Sunday, January 20, 2019


Mrs Titilayo Abubakar, the wife of the presidential flag bearer of the opposition Peoples Democratic Party (PDP) was left shaken but unhurt when thugs who are allegedly loyal to the ruling All Progressives Congress (APC) attacked her convoy at Sarkin Sasa house, in Ojoo, a sprawling suburb of Ibadan, the Oyo State capital, while canvassing votes for her husband.

Emerging reports show that the attack on her happened following a successful meeting with the Sarkin Sasa and the general Hausa community in the area when the hoodlums pounced on her convoy and unleashed mayhem causing varying degree of bodily harm and injuries to supporters loyal to the PDP.


The gubernatorial candidate of the PDP in Oyo State, Mr Seyi Makinde, has since condemned the attack as uncalled for even as he accused the APC of orchestrating it.

In a statement by his Director of Media, Dotun Oyelade, Makinde described the attack as a very unfortunate incident, where those who wanted to play clean and competitive politics, were confronted by those who wanted to hold on to power by crook and by force, and send their enforcers to attack and intimidate. According to the Governorship Candidate, with the way the APC is conducting itself, the next election may be rougher, if things do not go their way, and that is looking pretty likely.


The Oyo State Police Command has however  come out to say that Atiku’s wife was not attacked. In a statement by its Police Public Relations Officer, Mr. Adekunle Ajisebutu, the Command said: “She was not attacked. It was one of the area boys begging for money, but was not given, that threw a stone. The stone hit the side glass of a car belonging to a Fulani Chief, who was driving behind her convoy. The Chief had come to join Sarkin Sasa to receive the visitor, who after her visit left successfully unhurt.”

For many citizens, Nigeria’s 2019 elections will not be a sit-and-watch event. In 2015, Nigerians voted to defeat a sitting president—for the first time in the country’s history—in order to better their fortunes. But, they have been disappointed by the government’s inability to fulfill many of its promises. Thus, many Nigerians view participation in this election as essential to hold the government accountable— the rush to collect permanent voter cards is a demonstration of the intention to participate. The rise of intra-party friction—particularly within the ruling All Progressives Congress (APC)—has shown the desperation of the political class and the parties to retain power, as many politicians believe winning the party primary is an automatic ticket to victory in the general elections.


In a recent interview, Aly Verjee, a political analyst said this about violence during the Nigerian General elections, “While many of the risk factors that have affected past elections are unchanged, the relative significance of these factors varies across the country.
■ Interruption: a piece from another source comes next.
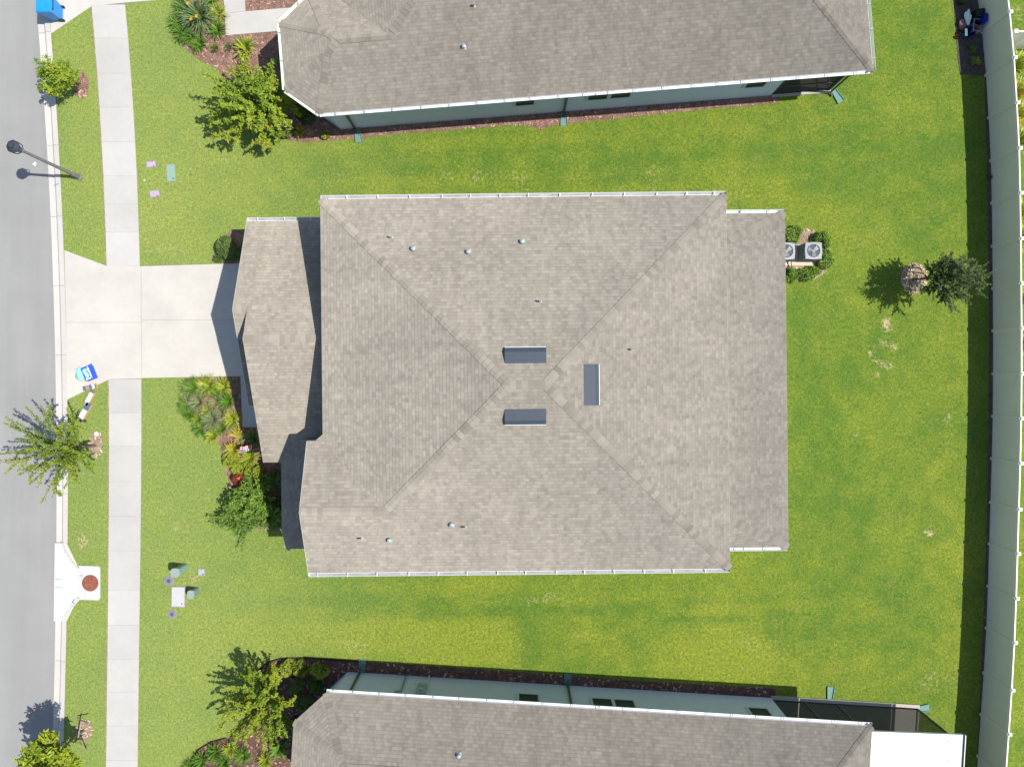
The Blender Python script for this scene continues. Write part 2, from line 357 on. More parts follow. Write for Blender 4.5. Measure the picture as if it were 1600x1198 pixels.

For example, in Adamawa state in northeast Nigeria, there remain concerns about the potential for Boko Haram militants to disrupt the election campaign and voting. But because the militants appear to be less capable in Adamawa than before, the improved security situation in the state might allow more open competition between political parties. Perhaps paradoxically, therefore, one form of political violence—extremist attacks—may be partially  replaced by another—inter-party violence.

“Across Nigeria, people told us that they expect the Independent National Election Commission (INEC) to deliver a credible election, given the commission was able to do so in 2015. Any regression from the standard set in 2015 could lead to violence, if people believe that any electoral deficiencies are deliberate rather than unintended.


“While there are multiple, long-standing forms of violence in Nigeria, it is new that people interpret these conflicts as having national scope and ambition when previously they might have been conceived of as “local” issues. So, clashes between farmers and herders, for example, appear to be part of a broader national narrative, and, therefore, even attempting to resort to local mechanisms of conflict resolution seems pointless. The expectations of citizens for who is responsible for initiating, propagating, and resolving conflicts has changed.

Social media is clearly more important now than it was in 2015, particularly in Nigeria’s cities. Social media has democratized access to information in Nigeria. It allows news of events in distant states to reach other parts of the country more quickly  than conventional media. But sometimes it has also helped fuel rumors, which risks opening the door to intolerant responses. In 2019, it is expected that the most competitive presidential candidates will hail exclusively from northern Nigeria, unlike 2015, which saw a Christian from southern Nigeria face a northern Muslim. This may change the prospects for inter-communal tensions across the country, as appeals to claims of identity may be less persuasive in the presidential election.


“At least so far, internal political party disputes appear to be more significant now than in 2015. While intra-party conflict is not new in Nigeria, this trend may represent a reversion to pre-2015 norms. The APC may fragment or see continued defections to other parties, and that may increase the risk of violence well before Election Day.”

Hopefully, the talk of bloodshed will be no more than just talk.